France’s Leclerc Super-Tank: Better than American or Russian Armor?
Sebastien Roblin
Security,
Does Paris have the world's best tank?
“So what do you think of France’s new super tank, the Leclerc?” a retired colonel in the French army’s logistical brigade jokingly asked me in 2002. “You know, the one we paid a fortune for and that we’ll never use in battle.”
So far his prediction has proved true. The French military has deployed light armored vehicles and air power in its combat missions in Afghanistan, Congo, Cote d’Ivoire, Central African Republic and Mali.
But the French army’s main battle tanks haven’t fired in anger since the Gulf War.
But in the summer of 2015, the United Arab Emirates threw two battalions of Leclercs into the civil war in Yemen — and from the few sketchy reports, it seems the tank has fared better than the American-made M-1 Abrams has done in the same conflict
France, along with England, has been a pioneer of armored warfare since World War I. At the beginning of World War II, it actually fielded more tanks — and better-armed and -armored ones — than the Germans did, but the French army’s poor doctrine and organization doomed the vehicles.

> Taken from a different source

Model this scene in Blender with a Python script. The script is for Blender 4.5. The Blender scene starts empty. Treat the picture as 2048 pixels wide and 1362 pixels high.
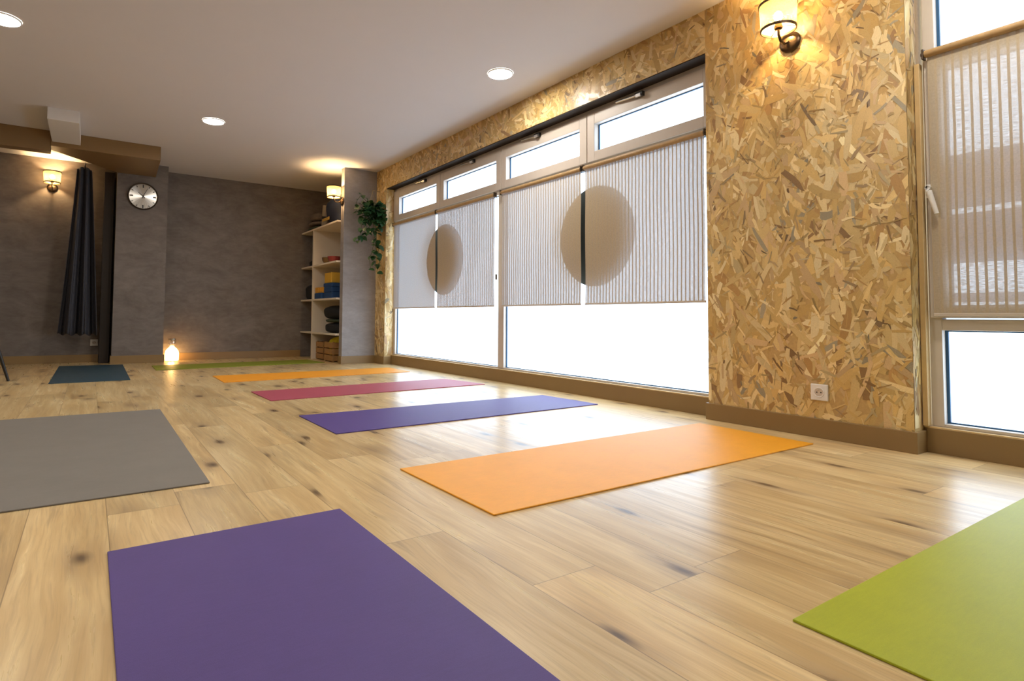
import bpy, bmesh, math, random
import numpy as np
from mathutils import Vector, Matrix, Euler
random.seed(11)
rng = np.random.default_rng(5)
S = bpy.context.scene
C = S.collection
PI = math.pi

# ------------------------------------------------------------------ helpers
class NT:
    def __init__(s, name):
        m = bpy.data.materials.new(name); m.use_nodes = True
        s.m = m; s.t = m.node_tree; s.t.nodes.clear()
        s.out = s.t.nodes.new('ShaderNodeOutputMaterial')
    def n(s, kind, ins=None, **kw):
        nd = s.t.nodes.new('ShaderNode' + kind)
        for k, v in kw.items(): setattr(nd, k, v)
        for k, v in (ins or {}).items(): s.set(nd, k, v)
        return nd
    def set(s, nd, k, v):
        i = nd.inputs[k]
        if isinstance(v, bpy.types.NodeSocket): s.t.links.new(v, i)
        elif isinstance(v, bpy.types.Node): s.t.links.new(v.outputs[0], i)
        else:
            if isinstance(v, (tuple, list)) and len(v) == 3 and i.type == 'RGBA': v = (*v, 1)
            i.default_value = v
    def math(s, op, a, b=0.0, c=None):
        ins = {0: a, 1: b}
        if c is not None: ins[2] = c
        return s.n('Math', ins, operation=op).outputs[0]
    def mix(s, f, a, b, mode='MIX'):
        nd = s.n('Mix', data_type='RGBA', blend_type=mode)
        s.set(nd, 0, f); s.set(nd, 6, a); s.set(nd, 7, b)
        return nd.outputs[2]
    def ramp(s, f, stops, interp='LINEAR'):
        nd = s.n('ValToRGB', {0: f}); cr = nd.color_ramp; cr.interpolation = interp
        while len(cr.elements) < len(stops): cr.elements.new(0.5)
        for e, (p, c) in zip(cr.elements, stops):
            e.position = p; e.color = (*c, 1) if len(c) == 3 else c
        return nd.outputs[0]
    def maprange(s, v, a, b, c=0.0, d=1.0):
        return s.n('MapRange', {0: v, 1: a, 2: b, 3: c, 4: d}).outputs[0]
    def obj(s): return s.n('TexCoord').outputs['Object']
    def scale(s, v, sc): return s.n('Mapping', {0: v, 3: sc}).outputs[0]
    def noise(s, v, scale, detail=2.0, rough=0.5): return s.n('TexNoise', {0: v, 'Scale': scale, 'Detail': detail, 'Roughness': rough}).outputs[0]
    def bump(s, h, strength=0.2, dist=0.002): return s.n('Bump', {'Height': h, 'Strength': strength, 'Distance': dist}).outputs[0]
    def princ(s, base, rough=0.5, metal=0.0, normal=None, spec=0.5, **kw):
        p = s.n('BsdfPrincipled', {'Base Color': base, 'Roughness': rough, 'Metallic': metal, 'Specular IOR Level': spec})
        for k, v in kw.items(): s.set(p, k, v)
        if normal is not None: s.set(p, 'Normal', normal)
        return p
    def done(s, sh):
        s.set(s.out, 'Surface', sh); return s.m

def plain(name, col, rough=0.5, metal=0.0, var=0.12, scale=30.0, bump=0.0, spec=0.5, **kw):
    t = NT(name); o = t.obj()
    nz = t.noise(o, scale, 3)
    c = t.mix(nz, tuple(x * (1 - var) for x in col), tuple(min(1, x * (1 + var)) for x in col))
    nb = t.bump(nz, bump) if bump else None
    return t.done(t.princ(c, rough, metal, nb, spec, **kw))

def emit(name, col, st):
    t = NT(name); return t.done(t.n('Emission', {0: col, 1: st}))

class MB:
    """collects shapes into one mesh"""
    def __init__(s): s.v = []; s.f = []; s.m = []
    def add(s, vs, fs, mi=0):
        b = len(s.v); s.v += [tuple(v) for v in vs]; s.f += [tuple(b + i for i in f) for f in fs]; s.m += [mi] * len(fs); return s
    def box(s, x0, y0, z0, x1, y1, z1, mi=0):
        return s.add([(x0,y0,z0),(x1,y0,z0),(x1,y1,z0),(x0,y1,z0),(x0,y0,z1),(x1,y0,z1),(x1,y1,z1),(x0,y1,z1)],
                     [(0,3,2,1),(4,5,6,7),(0,1,5,4),(1,2,6,5),(2,3,7,6),(3,0,4,7)], mi)
    def prism(s, pts, z0, z1, mi=0):
        n = len(pts)
        return s.add([(*p, z0) for p in pts] + [(*p, z1) for p in pts],
                     [tuple(range(n))[::-1], tuple(range(n, 2*n))] + [(i, (i+1) % n, n + (i+1) % n, n + i) for i in range(n)], mi)
    def lathe(s, prof, n=32, at=(0,0,0), axis='z', mi=0, cap=True):
        vs = []
        for r, h in prof:
            for k in range(n):
                a = 2*PI*k/n; c, q = r*math.cos(a), r*math.sin(a)
                p = (c, q, h) if axis == 'z' else ((h, c, q) if axis == 'x' else (q, h, c))
                vs.append((p[0]+at[0], p[1]+at[1], p[2]+at[2]))
        fs = []
        for i in range(len(prof)-1):
            for k in range(n): fs.append((i*n+k, i*n+(k+1) % n, (i+1)*n+(k+1) % n, (i+1)*n+k))
        if cap: fs += [tuple(range(n))[::-1], tuple((len(prof)-1)*n + k for k in range(n))]
        return s.add(vs, fs, mi)
    def tube(s, pts, r, n=10, mi=0):
        pts = [Vector(p) for p in pts]; rs = r if isinstance(r, (list, tuple)) else [r]*len(pts)
        vs = []; up = Vector((0.13, 0.27, 0.95)).normalized()
        for i, p in enumerate(pts):
            d = (pts[min(i+1, len(pts)-1)] - pts[max(i-1, 0)]).normalized()
            a = d.cross(up)
            if a.length < 1e-3: a = d.cross(Vector((1, 0, 0)))
            a.normalize(); b = d.cross(a)
            for k in range(n):
                t = 2*PI*k/n; vs.append(p + (a*math.cos(t) + b*math.sin(t))*rs[i])
        fs = [(i*n+k, i*n+(k+1) % n, (i+1)*n+(k+1) % n, (i+1)*n+k) for i in range(len(pts)-1) for k in range(n)]
        fs += [tuple(range(n))[::-1], tuple((len(pts)-1)*n+k for k in range(n))]
        return s.add(vs, fs, mi)
    def sphere(s, c, r, n=16, m=10, mi=0):
        rx, ry, rz = r if isinstance(r, tuple) else (r, r, r)
        vs = [(c[0], c[1], c[2]-rz)]
        for i in range(1, m):
            t = -PI/2 + PI*i/m
            for k in range(n):
                a = 2*PI*k/n; vs.append((c[0]+rx*math.cos(t)*math.cos(a), c[1]+ry*math.cos(t)*math.sin(a), c[2]+rz*math.sin(t)))
        vs.append((c[0], c[1], c[2]+rz)); L = len(vs)-1
        fs = [(0, 1+(k+1) % n, 1+k) for k in range(n)]
        for i in range(m-2):
            for k in range(n): fs.append((1+i*n+k, 1+i*n+(k+1) % n, 1+(i+1)*n+(k+1) % n, 1+(i+1)*n+k))
        b = 1+(m-2)*n
        fs += [(b+k, b+(k+1) % n, L) for k in range(n)]
        return s.add(vs, fs, mi)
    def build(s, name, mats, parent=None, smooth=False, bevel=0.0, seg=2, xf=None):
        if not isinstance(mats, (list, tuple)): mats = [mats]
        me = bpy.data.meshes.new(name)
        vs = [xf @ Vector(v) for v in s.v] if xf is not None else s.v
        me.from_pydata(vs, [], s.f); me.validate()
        for m in mats: me.materials.append(m)
        if len(mats) > 1:
            for p, i in zip(me.polygons, s.m): p.material_index = i
        if smooth:
            for p in me.polygons: p.use_smooth = True
        bm = bmesh.new(); bm.from_mesh(me); bmesh.ops.recalc_face_normals(bm, faces=bm.faces); bm.to_mesh(me); bm.free()
        o = bpy.data.objects.new(name, me); C.objects.link(o)
        if parent is not None: o.parent = parent
        if bevel:
            b = o.modifiers.new('bevel', 'BEVEL'); b.width = bevel; b.segments = seg; b.limit_method = 'ANGLE'; b.angle_limit = 0.6
        if smooth:
            try: me.set_sharp_from_angle(angle=0.7)
            except Exception: pass
        return o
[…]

During the Cold War, France produced two major tank designs — the AMX-13 and AMX-30. The AMX-13 was a light tank. Debuting in 1953, it weighed a mere 13 tons and boasted a long-barrel 75-millimeter gun.
Israel and India both deployed the AMX-13 in heavy fighting against Arab and Pakistani opponents, respectively — and the consensus was that the AMX-13’s mobility was useful, but it was too lightly armored for pitched battles against other tanks.
The French army, however, was convinced that anti-armor weapons were becoming so effective that adding thicker armor was pointless. It preferred to emphasize speed and firepower. Thus, when the AMX-30 tank arrived in 1966, it had only 80 millimeters of armor, compared to the 243 millimeters of armor that protected the United States’ contemporary M-47 Patton tank.
But the AMX-30 still had a decent 105-millimeter gun and, despite its light armor, managed to attract significant foreign orders. It also proved readily adaptable into various support vehicles.